Un poema enmendado (2). Ezra Pound interviene La Tierra Baldía



 

 

Por Rafael Castillo Zapata.

Para ser el despliegue imaginativo y caviloso del paisaje devastado de la cultura europea de la primera posguerra del siglo XX, La tierra baldía ha resultado, en cambio, un libro fértil, rico en controversias y episodios de intriga crítica, enmiendas y mea culpas, más estratégicos que reales. Porque, si a ver vamos, tanto Eliot como sus editores no se hicieron los tontos a la hora de promocionar un libro que ya era conocido -gracias a su publicación previa en The Criterion, la revista que dirigía el propio poeta- antes de su aparición en forma de libro y que, luego, durante su circulación,se vería rodeado por un aparato crítico que incorporó polémicas en contra e insinuaciones apologéticas, así como notas de acompañamiento para conducir su lectura. De modo que el fenómeno tierra baldía, por así llamarlo, es, quizás, uno de las primeros y más eficientes -sólo superada, me parece, por el affaire del Ulises de Joyce, que incluyó una condena judicial aparatosa- maquinaciones publicitarias de la literatura del siglo XX, sin olvidar los célebres casos de Las flores del mal de Baudelaire y de Madame Bovary de Flaubert, en el siglo precedente.

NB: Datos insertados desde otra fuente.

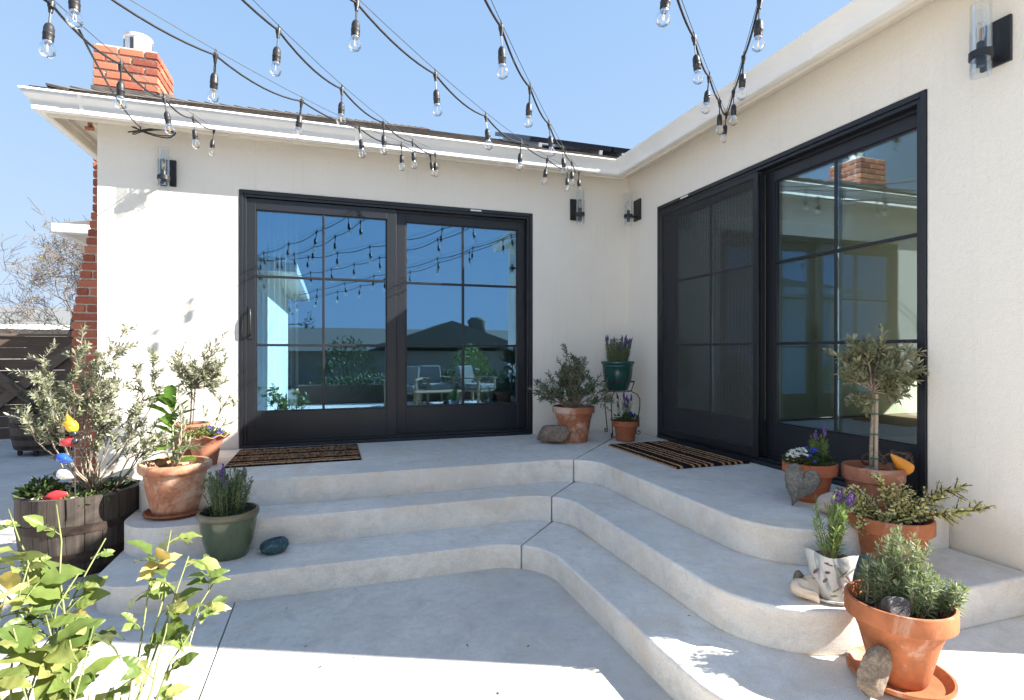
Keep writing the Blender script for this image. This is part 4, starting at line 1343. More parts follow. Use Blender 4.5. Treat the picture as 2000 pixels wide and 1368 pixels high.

Uno de los más atractivos ganchos de la aureola de escándalo -escándalo erudito, hay que decirlo- que envuelve la deriva histórica de La tierra baldía es, como hemos anunciado, la intervención providencial del poeta Ezra Pound, cuyo trabajo sobre el manuscrito original de un poema desparramado y caótico, como lo calificó el propio Eliot, es hoy memorable. Una bellísima y aleccionadora edición facsimilar, acompañada de un enjundioso aparato crítico, a cargo de la segunda esposa del poeta, Valerie Eliot, es hoy accesible para cualquier curioso exquisito, para cualquier lector devoto con espíritu arqueológico y curiosidad genética.

Gracias a esta preciosa edición podemos seguir y perseguir en carne viva -casi en vivo y en directo, por así decirlo- las huellas de la despiadada anatomía del manuscrito original, abierto en canal y, literalmente, desguazado y amputado, y reconstruido luego como gólem renovado, bajo el escalpelo, tan certero como implacable, del hábil y despiadado cirujano literario, doctor Ezra Pound -poeta, no cometa-, de Hailey, en Idaho, Norteamérica.

Empezó por el principio, como buen aristotélico. De ese modo, hizo añicos el antiguo título, He do the police in different voices, del que el poema sólo conservó la alusión a su polifonía. A continuación, arrancó de cuajo tres poemas que consideró superfluos. Adiós, pues, “Song”, “Dirge” y “Exequy”.

De “El entierro de los muertos”, el primer poema del conjunto, Pound cercenó de un tajomás de cincuenta versos del comienzo, eliminando las sórdidas escenas de la vida contemporánea que Eliot había focalizado en las aventuras nocturnas de un irlandés borracho en un burdel, rémora seguramente de su lectura apasionada del Ulises. La tajante línea oblicua que tacha esta primera parte eliminada es una de las más bellas cicatrices de la historia literaria moderna y un buen ejemplo de dibujo tachista.

No contento con eso, il maglior fabbro, sólo dejó a salvo setenta y cinco de los doscientos versos que constituían el borrador inicial de “El sermón del fuego”. De los noventa y tres versos iniciales de “Muerte por agua” sobrevivió sólo una décima parte. Y así por el estilo. Una verdadera carnicería.

Eliot nunca dejaría de agradecerle a Pound la encarnizada seriedad con la que asumió su tarea de lector inclemente: de su bisturí de alta precisión salió el poema concentrado, equilibrado, elegante, casi perfecto, que hoy leemos con gozosa y divertida devoción.